A recent and routine lunch for Yao and his wife and children was a bowl of simple noodles with greens. Yao's ginger and garlic stall earns him about 2,000 yuan ($307) a month, of which about 600 yuan ($92) goes on food for his five-person family.
"I need to save money but I feel like I am already scraping the bottom of the barrel," he said. "At the same time, I know we have to feed ourselves and eat enough, otherwise our health is going to be affected."
A host of other factors are also blamed for food prices hikes in China and elsewhere in Asia, including too much money sloshing about the economy after stimulus policies that warded off the global recession, rising oil prices and shrinking land for cultivation because of pollution and encroachment by industry.

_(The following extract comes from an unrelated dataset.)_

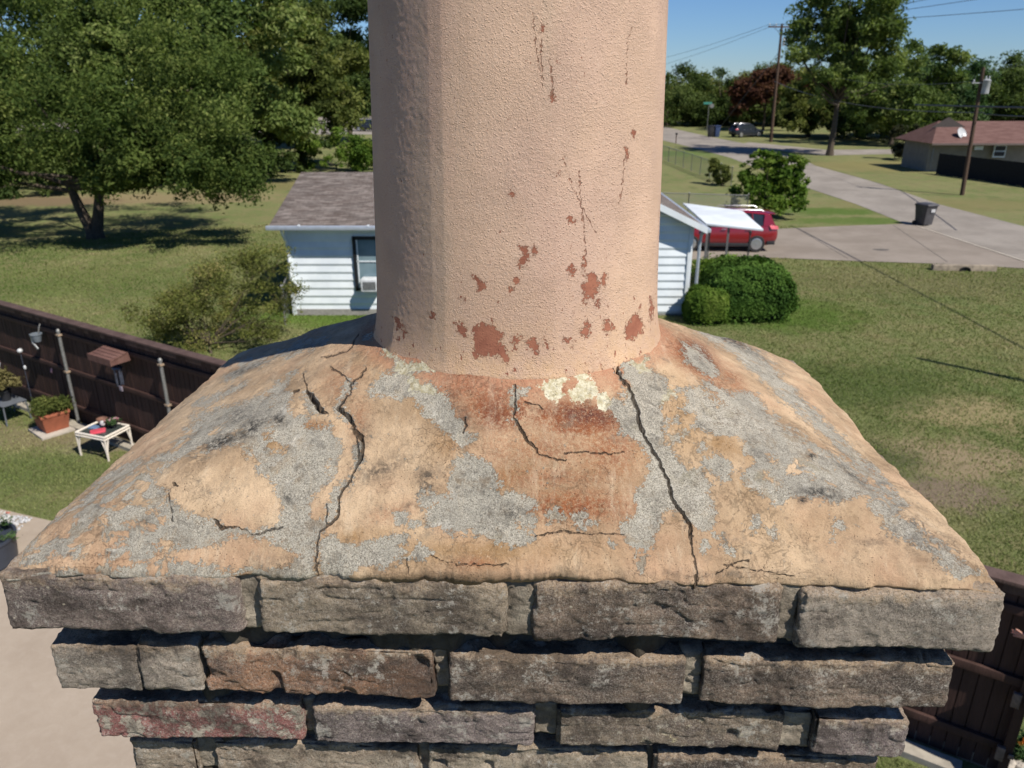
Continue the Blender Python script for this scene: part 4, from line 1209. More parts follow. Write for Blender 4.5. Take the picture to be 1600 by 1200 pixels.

The U.N. Food and Agriculture Office's index of global prices for meat, cereals and dairy foods has surged 37 percent in the first three months of 2011. In many Asian countries, that has translated into a 10 percent increase in local food prices, which the Asian Development Bank estimates is enough to drag another 64 million people below the $1.25 a day poverty line.
Yet the changes in food and work preferences aren't all bad because they reflect the human and economic development taking place in China, said Scott Rozelle, an agricultural economist at Stanford University and an expert on China's food markets.
Rozelle says that China's scattered and small scale farms are becoming more consolidated and mechanized, which could eventualy raise productivity, but the changes probably won't stop food prices from rising. Economic development involves both increases in prices and incomes, he says.
Higher food prices have in fact lifted lagging rural incomes. The per capita net income for rural Chinese grew faster than urban incomes last year, jumping 10 percent to 5,919 yuan ($902).
Rural Chinese are "going from grinding poor to poor," said Rozelle, describing villages he's seen with new brick homes and gravel roads, where all the girls go to school and every family has a mobile phone.
But the changes feel painful for many urban dwellers, particularly retirees, civil servants and migrants, like Yao, whose incomes haven't kept pace. And the discontent that a widening gap between privileged and poor can generate deeply worries China's communist leaders, who are mindful that the anti-government protests that toppled Egypt's government earlier this year were triggered in part by discontent over climbing food costs.
Yao says he envies people who can eat what they like without concern for cost, but tries not to dwell on it.
"Yes, it's unfair," he said. "But I know I just have to keep going. I have to work hard and it will get better."
Even those benefiting from China's rising prosperity such as Zhong, the Beijing architect, are concerned.
"Their incomes are not rising as fast so for them this is difficult," he said. "I think the government needs to find a way to help them raise that sector's incomes too, and take care of them."